Hayden Paddon and co-driver John Kennard are well aware of how much Kiwi rally fans and businesses helped in getting them to where they are now.

Paddon and his World Rally Championship team manufacturer Hyundai (the New Zealand arm) have constructed the first locally-built i20 rally car. On top of that, Paddon and Kennard are going to race in two rounds of the New Zealand Rally Championship in the 1.8-litre, turbo-charged car.

Kiwi fans will be able to get a taste of what overseas folk are able watch as Paddon hurls his i20 WRC lookalike around the gravel roads at Rally Otago, April 8-10 and the International Rally of Whangarei, April 29-May 1.

"I don't make any secret of the fact that I try to make as many of the New Zealand rallies as I can," said Paddon.


"After doing the classic rally last year, we worked on some ideas of how to get back here and race in a Hyundai. Otago and Whangarei are my two favourite rallies and are two of the best in the world.

"This whole thing [building a new car] gives me a great excuse to do some rallies back home."

The new car has been built and developed in conjunction with well-respected rally driver and constructor Andrew Hawkeswood at his Force Motorsport base in Auckland.

It is the first car in New Zealand to be built to the new AP4 (Asia Pacific) rally regulations and allows for a new, more affordable generation of four-wheel-drive, turbocharged rally car that is eligible for competition in both national and international events within the Asia Pacific region.

The car Paddon and Kennard are using is not strictly an AP4-spec car as the engine and aero package are different, but the chassis and idea are 100 per cent in keeping with AP4 regs.

"Halfway through last year we got talking to Andrew about building a Hyundai AP4 car and work started at Christmas.

"We can race the car in the NZRC as we don't really have any rules here and then continue to develop to be a full AP4 car that can be used to race in Asia.
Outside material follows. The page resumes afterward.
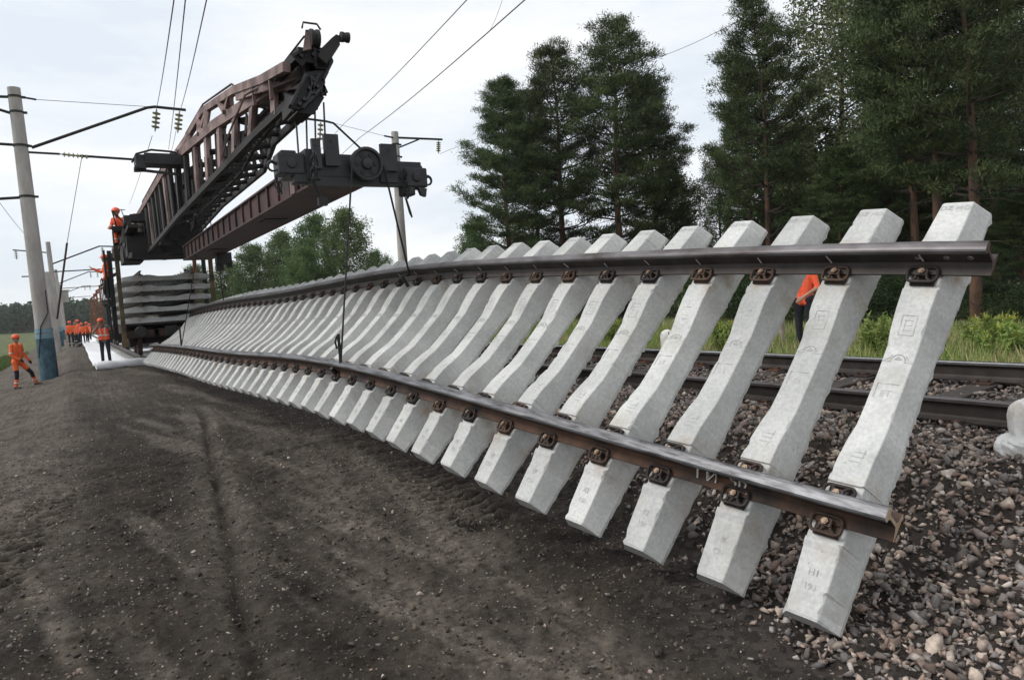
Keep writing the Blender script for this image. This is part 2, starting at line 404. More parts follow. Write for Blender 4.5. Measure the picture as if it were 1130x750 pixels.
def height(x, y, detail=True):
    z = np.zeros_like(x)
    z = z + 0.2 * sstep(14, 26, y) * sstep(-1.0, 0.2, x)                      # formation rises under the train
    z = z - 0.115 * np.log1p(np.exp(np.clip((-0.9 - np.maximum(x, -9)) / .35, -30, 30))) * .35 - 0.25 * sstep(-4, -9, x)             # embankment falls away on the left
    z = z + 0.05 * np.exp(-((x + 0.25) / 0.35) ** 2) * sstep(10, 18, y)          # low berm by the poles
    z = z + 0.20 * sstep(33, 50, y) * sstep(-3, -1, x) * sstep(1.1, 0.5, x)
    # shoulder and bed of the second track
    up = sstep(3.3, 4.95, x) * 0.53
    cant = np.clip((x - 5.2) / 2.8, 0, 1) * 0.08
    dn = sstep(8.25, 9.4, x) * 0.18
    z = z + up + cant - dn
    z = z - 0.5 * sstep(22, 60, x) + 1.5 * sstep(60, 400, x)
    if detail:
        near = np.exp(-np.hypot(x, y) / 40)
        z = z + 0.10 * fbm(x, y, 0.25, 3, 3) * (0.4 + 0.6 * sstep(0, 3, np.abs(x - 6.7)))
        z = z + (0.05 * fbm(x, y, 1.3, 3, 9) + 0.042 * fbm(x, y, 6, 4, 21)) * near
        clod = vnoise(x * 17, y * 17, 5); z = z + 0.085 * np.clip(clod - 0.60, 0, 1) * near
        clod = vnoise(x * 9 + 3, y * 9, 55); z = z + 0.11 * np.clip(clod - 0.68, 0, 1) * near
        d, s, sd = pdist(x, y, RUT); amp = 0.35 + 0.65 * vnoise(s * 1.1, s * 0, 77)
        wob = d + 0.06 * fbm(x, y, 4, 3, 31)
        z = z - amp * 0.060 * np.exp(-(wob / 0.05) ** 2) + amp * 0.030 * np.exp(-((wob - 0.19) / 0.10) ** 2)
        d, s, sd = pdist(x, y, CRACK); wob = d + 0.05 * fbm(x, y, 6, 3, 41)
        z = z - 0.05 * np.exp(-(wob / 0.05) ** 2) + 0.02 * np.exp(-((wob - 0.13) / 0.07) ** 2)
        for T, wd, per in ((TREAD1, 0.24, 0.19), (TREAD2, 0.24, 0.16)):
            d, s, sd = pdist(x, y, T); mk = sstep(wd + 0.05, wd - 0.03, d)
            ph = np.sin(2 * np.pi * (s + 0.35 * np.abs(sd)) / per)
            z = z + mk * (0.032 * np.clip(ph * 1.6, -1, 1) - 0.014) * (0.55 + 0.45 * vnoise(s * 2, sd * 5, 3))
        for off in (-0.28, -0.1, 0.12, 0.3):
            d, s, sd = pdist(x, y, BAND); z = z - 0.010 * np.exp(-((sd - off) / 0.04) ** 2) * vnoise(s * 1.5, off * 9 + s * 0, 8)
            d, s, sd = pdist(x, y, BAND2); z = z - 0.009 * np.exp(-((sd - off) / 0.04) ** 2) * vnoise(s * 1.5, off * 9 + s * 0, 18)
    # hills behind on the left
    r = np.hypot(x, y); ang = np.degrees(np.arctan2(x, y))
    z = z + sstep(150, 420, r) * (sstep(3, -6, ang) * (5 + 2 * np.sin(ang * 0.35)) + 1.5 * sstep(2, 14, ang))
    return z

def axis(lo, hi, step, far, grow):
    a = list(np.arange(lo, hi + 1e-6, step)); s = step
    while a[-1] < far[1]: s *= grow; a.append(a[-1] + s)
    s = step; pre = []
    v = lo
    while v > far[0]: s *= grow; v -= s; pre.append(v)
    return np.array(pre[::-1] + a)

def build_ground():
    xs = axis(-1.6, 4.6, 0.024, (-1600, 1800), 1.075); ys = axis(1.5, 10.6, 0.026, (-60, 1900), 1.06)
    X, Y = np.meshgrid(xs, ys); x = X.ravel(); y = Y.ravel(); z = height(x, y)
    nx, ny = len(xs), len(ys)
    idx = np.arange(nx * ny).reshape(ny, nx)
    f = np.stack([idx[:-1, :-1], idx[:-1, 1:], idx[1:, 1:], idx[1:, :-1]], -1).reshape(-1, 4)
    grass = np.maximum(sstep(9.0, 9.8, x + 0.8 * fbm(x, y, 0.8, 3, 4)), sstep(-3.2, -4.6, x + 2 * fbm(x, y, 0.2, 3, 6)) * sstep(12, 20, y))
    grass = np.maximum(grass, sstep(110, 200, np.hypot(x, y)))
    stone = sstep(2.75, 3.5, x + 0.5 * fbm(x, y, 1.1, 3, 14) + 0.75 * sstep(4.5, 2.2, y)) * (1 - sstep(8.6, 9.4, x))
    pale = np.zeros_like(x)
    d, s, sd = pdist(x, y, RUT); pale = np.maximum(pale, 1.15 * np.exp(-(d / 0.26) ** 2) * (0.25 + 0.9 * vnoise(s * 0.8, s * 0 + 2, 5)))
    for B, a in ((BAND, 1.1), (BAND2, 0.8)):
        d, s, sd = pdist(x, y, B); pale = np.maximum(pale, a * np.exp(-(d / 0.38) ** 2) * (0.3 + 0.9 * vnoise(s * 0.9, sd * 3, 15)))
    lg = sstep(0.35, -0.5, x + 0.6 * fbm(x, y, 0.7, 4, 24)) * sstep(4, 8, y)
    pale = np.maximum(pale, 0.95 * lg * (0.35 + 1.1 * (fbm(x, y, 1.6, 4, 91) + 0.5)))
    pale = np.maximum(pale, 0.6 * sstep(13, 22, y) * sstep(3, 0.5, x))
    streak = fbm(x * 3.2 + y * 0.55, y * 0.35, 1.0, 4, 131) + 0.5
    pale = np.maximum(pale, 0.95 * sstep(0.50, 0.74, streak) * sstep(3.3, 2.2, x))
    for T, wd, per in ((TREAD1, 0.24, 0.19), (TREAD2, 0.24, 0.16)):
        d, s, sd = pdist(x, y, T); ph = np.sin(2 * np.pi * (s + 0.35 * np.abs(sd)) / per); mk = sstep(wd + .04, wd - .02, d)
        pale = pale * (1 - mk) + mk * np.where(ph > 0, .75, .0)
    fine = fbm(x, y, 5.5, 4, 151) + .5; pale = np.clip(pale * (.45 + 1.1 * fine), 0, 1)
    rutd = np.exp(-(pdist(x, y, RUT)[0] / 0.07) ** 2)
    pale = pale * (1 - 0.8 * rutd)
    me = fast_mesh('ground', np.stack([x, y, z], 1), f, M['ground'], dict(grass=grass, stone=stone, pale=pale), smooth=True)
    o = link('ground', me); tag(o, None, None, None, 'structure')

def mat_ground():
    mt, t, b = newmat('ground')
    def attr(n):
        a = t.nodes.new('ShaderNodeAttribute'); a.attribute_name = n; return a.outputs['Fac']
    soil, f0, src = noise_col(t, (0.0125, 0.0098, 0.0076), (0.042, 0.033, 0.025), 1.6, detail=9, lo=0.36, hi=0.66, rough=0.65)
    speck, f1, _ = noise_col(t, (0.35, 0.35, 0.35), (1.9, 1.85, 1.78), 24, detail=8, lo=0.36, hi=0.70, rough=0.7)
    soil = mixc(t, soil, speck, 0.75, 'MULTIPLY')
    palec, f2, _ = noise_col(t, (0.034, 0.028, 0.023), (0.195, 0.165, 0.136), 13, detail=8, lo=0.34, hi=0.7, rough=0.7)
    pf = t.nodes.new('ShaderNodeMath'); pf.operation = 'MULTIPLY'; t.links.new(attr('pale'), pf.inputs[0])
    t.links.new(rampf(t, f0, 0.3, 0.65, 0.55, 1.15), pf.inputs[1]); pf.use_clamp = True
    c = mixc(t, soil, palec, pf.outputs[0])
    # tiny pebbles
    vo = t.nodes.new('ShaderNodeTexVoronoi'); vo.inputs['Scale'].default_value = 42; t.links.new(src, vo.inputs['Vector'])
    wn = t.nodes.new('ShaderNodeSeparateColor'); t.links.new(vo.outputs['Color'], wn.inputs[0])
    gt = t.nodes.new('ShaderNodeMath'); gt.operation = 'GREATER_THAN'; gt.inputs[1].default_value = 0.90; t.links.new(wn.outputs[0], gt.inputs[0])
    ls = t.nodes.new('ShaderNodeMath'); ls.operation = 'LESS_THAN'; ls.inputs[1].default_value = 0.30; t.links.new(vo.outputs['Distance'], ls.inputs[0])
    pb = t.nodes.new('ShaderNodeMath'); pb.operation = 'MULTIPLY'; t.links.new(gt.outputs[0], pb.inputs[0]); t.links.new(ls.outputs[0], pb.inputs[1])
    pbc = mixc(t, (0.10, 0.09, 0.08), (0.30, 0.27, 0.24), wn.outputs[1])
    c = mixc(t, c, pbc, pb.outputs[0])
    # gravel base under the loose stones
    v2 = t.nodes.new('ShaderNodeTexVoronoi'); v2.inputs['Scale'].default_value = 24; t.links.new(src, v2.inputs['Vector'])
    s2 = t.nodes.new('ShaderNodeSeparateColor'); t.links.new(v2.outputs['Color'], s2.inputs[0])
    gr = mixc(t, (0.018, 0.015, 0.0125), (0.060, 0.050, 0.043), s2.outputs[0])
    c = mixc(t, c, gr, attr('stone'))
    gc, f3, _ = noise_col(t, (0.045, 0.065, 0.022), (0.115, 0.125, 0.05), 0.6, detail=8)
    c = mixc(t, c, gc, attr('grass'))
    t.links.new(c, b.inputs['Base Color']); b.inputs['Roughness'].default_value = 0.95; b.inputs['Specular IOR Level'].default_value = 0.2
    n1 = bump(t, b, f1, 0.9, 0.03)
    n2_ = bump(t, b, pb.outputs[0], 0.6, 0.012, n1)
    nz = t.nodes.new('ShaderNodeTexNoise'); nz.inputs['Scale'].default_value = 110; nz.inputs['Detail'].default_value = 4; t.links.new(src, nz.inputs['Vector'])
    bump(t, b, nz.outputs['Fac'], 0.6, 0.008, n2_)
    return mt
M['ground'] = mat_ground()
build_ground()
def gz(x, y):
    return float(height(np.array([float(x)]), np.array([float(y)]))[0])

# ------------------------------------------------------------------ loose stones (stuff)
def stone_shapes(k=14):
    out = []
    for i in range(k):
        bm = bmesh.new()
        for j in range(9):
            v = Vector((rnd.gauss(0, 1), rnd.gauss(0, 1), rnd.gauss(0, 1))).normalized()
            bm.verts.new((v.x * rnd.uniform(0.65, 1.15), v.y * rnd.uniform(0.45, 0.85), v.z * rnd.uniform(0.35, 0.65)))
        r = bmesh.ops.convex_hull(bm, input=bm.verts)
        bmesh.ops.delete(bm, geom=[g for g in r['geom_interior'] if isinstance(g, bmesh.types.BMVert)], context='VERTS')
        bmesh.ops.triangulate(bm, faces=bm.faces)
        bm.verts.ensure_lookup_table(); bm.verts.index_update()
        out.append((np.array([v.co[:] for v in bm.verts]), np.array([[v.index for v in f.verts] for f in bm.faces]))); bm.free()
    return out
SHAPES = stone_shapes()
BR = np.array([1.32, 1.23, 1.17])
PAL = np.array([(0.20, 0.19, 0.185), (0.15, 0.145, 0.145), (0.24, 0.20, 0.175), (0.22, 0.165, 0.138), (0.12, 0.11, 0.105), (0.30, 0.28, 0.26), (0.155, 0.12, 0.102), (0.09, 0.08, 0.075), (0.24, 0.195, 0.168), (0.33, 0.29, 0.25)])
def scatter(name, x, y, size, sink, pal=PAL, pw=None, dz=0.0):
    z = height(x, y) + dz
    Vs, Fs, Cs = [], [], []; base = 0
    which = rs.randint(0, len(SHAPES), len(x)); ci = rs.choice(len(pal), len(x), p=pw)
    for k, (sv_, sf) in enumerate(SHAPES):
        ids = np.where(which == k)[0]
        if not len(ids): continue
        n = len(ids); q = rs.normal(size=(n, 4)); q[:, 1:3] *= 0.45; q /= np.linalg.norm(q, axis=1)[:, None]
        a, b, c, d = q.T
        Rm = np.stack([1 - 2 * (c * c + d * d), 2 * (b * c - a * d), 2 * (b * d + a * c), 2 * (b * c + a * d), 1 - 2 * (b * b + d * d), 2 * (c * d - a * b), 2 * (b * d - a * c), 2 * (c * d + a * b), 1 - 2 * (b * b + c * c)], 1).reshape(n, 3, 3)
        P = np.einsum('nij,vj->nvi', Rm, sv_) * size[ids][:, None, None]
        P += np.stack([x[ids], y[ids], z[ids] + size[ids] * sink[ids]], 1)[:, None, :]
        Vs.append(P.reshape(-1, 3))
        Fs.append((sf[None] + (base + np.arange(n) * len(sv_))[:, None, None]).reshape(-1, 3)); base += n * len(sv_)
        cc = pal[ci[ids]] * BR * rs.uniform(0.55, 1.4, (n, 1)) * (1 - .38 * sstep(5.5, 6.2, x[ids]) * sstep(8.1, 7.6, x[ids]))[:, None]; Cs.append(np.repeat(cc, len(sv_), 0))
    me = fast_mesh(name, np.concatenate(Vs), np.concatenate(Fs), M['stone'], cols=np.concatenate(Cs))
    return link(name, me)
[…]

AP4 is very new and there aren't many of them around at the moment. Like any new formula, it will take a little longer for this car to catch on, but I believe that value for money is the key with this sort of car. While not at the same level, it has the same design principles and look of a WRC car," said Paddon.

Not content with just showcasing his international skills in front of his home crowd, he also launched his Paddon Foundation earlier this year. The concept is to help drivers and clubs financially, to a certain extent, but more importantly to create a platform for knowledge sharing both mechanically and business-wise.

"It's more than just about gong rallying. We're trying to help the sport in general. There are a number of initiatives we're working on at the moment and it's all part of a bigger picture.

"The foundation has just been set up and we'll be in a position to start helping people at the beginning of next year. We'll have a source of funds that we'll be able allocate to various drivers, co-drivers and car clubs.

"We're not just focusing on one or two drivers or someone who is racing over season, Sure, if there is someone outstanding we'll try and help of course, but it's more about getting people into the sport, continue in the sport and we'll also look at tutoring opportunities.

"It's a long-term project, not just for next year. I found it so hard to get funding," said Paddon.

Another aspect of the Hyundai New Zealand Rally Team will be the involvement of students from the Pinnacle Programme, a mentoring programme for talented 15-18 years old (headed by netball great Bernice Mene), at future NZRC events.

Paddon's next event is Rally Argentina, April 21-24.